Dillo 3.1 Open-Source Web Browser Released After 9-Year Hiatus

This release is dedicated in memory of Sebastian Geerken, the main developer of Dillo's layout engine, who passed in 2016.
Dillo 3.1

The lightweight and open-source Dillo web browser written in the FLTK 1.3 GUI toolkit was brought back to life by developer Rodrigo Arias Mallo after almost a decade, releasing version 3.1 with major enhancements.

Highlights of Dillo 3.1 include support for floating HTML elements, which involved a big redesign, support for OpenSSL, LibreSSL, and Mbed TLS 2 and 3 for HTTPS by default, automatic HTML rendering tests, improved and extended Dillo manual, and a CI pipeline to build Dillo on Ubuntu, FreeBSD, macOS, and Windows.

This release also brings a redesign of widget sizes, support for min-width, max-width, min-height, max-height, and display: inline-block CSS elements, new adjust_min_width and adjust_table_min_width configuration options, support for HTML5 character references, as well as improved recognition of cookies dates.

Dillo 3.1 also improves the detection of XHTML documents, adds a http_force_https mode to force HTTP connections through HTTPS, adds support for the <main> HTML tag, expands the home tilde ‘~’ in the file plugin, simplifies bookmark DPI page style and improves readability, and improves DuckDuckGo search links.

It also adds a scroll_step option to control the mouse wheel’s vertical step and a ui_tab_height option to control the tab height, and replaces the flag --enable-ssl configuration option with --enable-tls and enables TLS support by default for HTTPS.

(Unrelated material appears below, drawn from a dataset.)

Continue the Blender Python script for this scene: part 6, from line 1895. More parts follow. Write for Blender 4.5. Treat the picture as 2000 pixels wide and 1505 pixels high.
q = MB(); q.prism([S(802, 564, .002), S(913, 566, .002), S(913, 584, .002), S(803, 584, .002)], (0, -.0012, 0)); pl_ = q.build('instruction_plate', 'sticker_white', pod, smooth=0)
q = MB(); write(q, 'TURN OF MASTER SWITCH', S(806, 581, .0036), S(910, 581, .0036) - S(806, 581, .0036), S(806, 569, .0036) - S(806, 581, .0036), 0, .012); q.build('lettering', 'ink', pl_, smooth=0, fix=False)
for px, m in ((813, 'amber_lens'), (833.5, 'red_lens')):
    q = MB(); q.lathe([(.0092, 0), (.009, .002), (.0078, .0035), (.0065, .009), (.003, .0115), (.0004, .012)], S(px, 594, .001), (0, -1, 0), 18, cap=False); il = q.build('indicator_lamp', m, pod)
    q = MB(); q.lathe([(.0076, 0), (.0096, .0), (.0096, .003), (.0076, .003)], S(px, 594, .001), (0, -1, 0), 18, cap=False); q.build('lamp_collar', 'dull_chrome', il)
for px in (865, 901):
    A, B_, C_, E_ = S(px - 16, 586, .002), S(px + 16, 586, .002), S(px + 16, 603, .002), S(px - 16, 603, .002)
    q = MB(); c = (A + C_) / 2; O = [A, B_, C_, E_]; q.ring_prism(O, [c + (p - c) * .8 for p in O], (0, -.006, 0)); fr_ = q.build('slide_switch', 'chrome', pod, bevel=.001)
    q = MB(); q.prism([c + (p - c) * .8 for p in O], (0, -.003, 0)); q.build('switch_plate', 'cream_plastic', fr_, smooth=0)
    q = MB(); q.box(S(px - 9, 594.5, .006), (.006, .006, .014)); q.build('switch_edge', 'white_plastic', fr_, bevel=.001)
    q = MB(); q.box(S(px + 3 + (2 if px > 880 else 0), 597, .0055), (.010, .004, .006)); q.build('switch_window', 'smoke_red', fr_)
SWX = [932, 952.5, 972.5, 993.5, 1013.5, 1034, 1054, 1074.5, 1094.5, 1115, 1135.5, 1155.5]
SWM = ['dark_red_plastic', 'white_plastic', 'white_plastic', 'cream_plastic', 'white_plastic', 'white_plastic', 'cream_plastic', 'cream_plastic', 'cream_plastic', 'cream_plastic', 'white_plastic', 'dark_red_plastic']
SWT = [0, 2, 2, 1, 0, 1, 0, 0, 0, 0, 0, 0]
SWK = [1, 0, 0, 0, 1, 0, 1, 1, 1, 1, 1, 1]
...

For improved responsiveness, Dillo now gives images lower priority when requesting resources. Other than that, users will now be able to switch tabs using the mouse wheel by default. Of course, there are also many bug and crash fixes, so make sure you check the release notes for extra reading.

Dillo 3.1 is available for download from the project’s GitHub page and it’s dedicated in memory of Sebastian Geerken, the main developer of the layout engine, who passed in 2016.

Unfortunately, Dillo is only provided as a source tarball that you’ll have to manually compile on your GNU/Linux distribution. At the moment of writing, the developers don’t offer a Flatpak, AppImage, or Snap universal binary package, but you may be able to install it from your distro’s repositories.

However, Dillo is a very old web browser that doesn’t support many modern websites, including ours and popular websites like YouTube. Even if it was brought back to life, I don’t see any real use for it in 2024.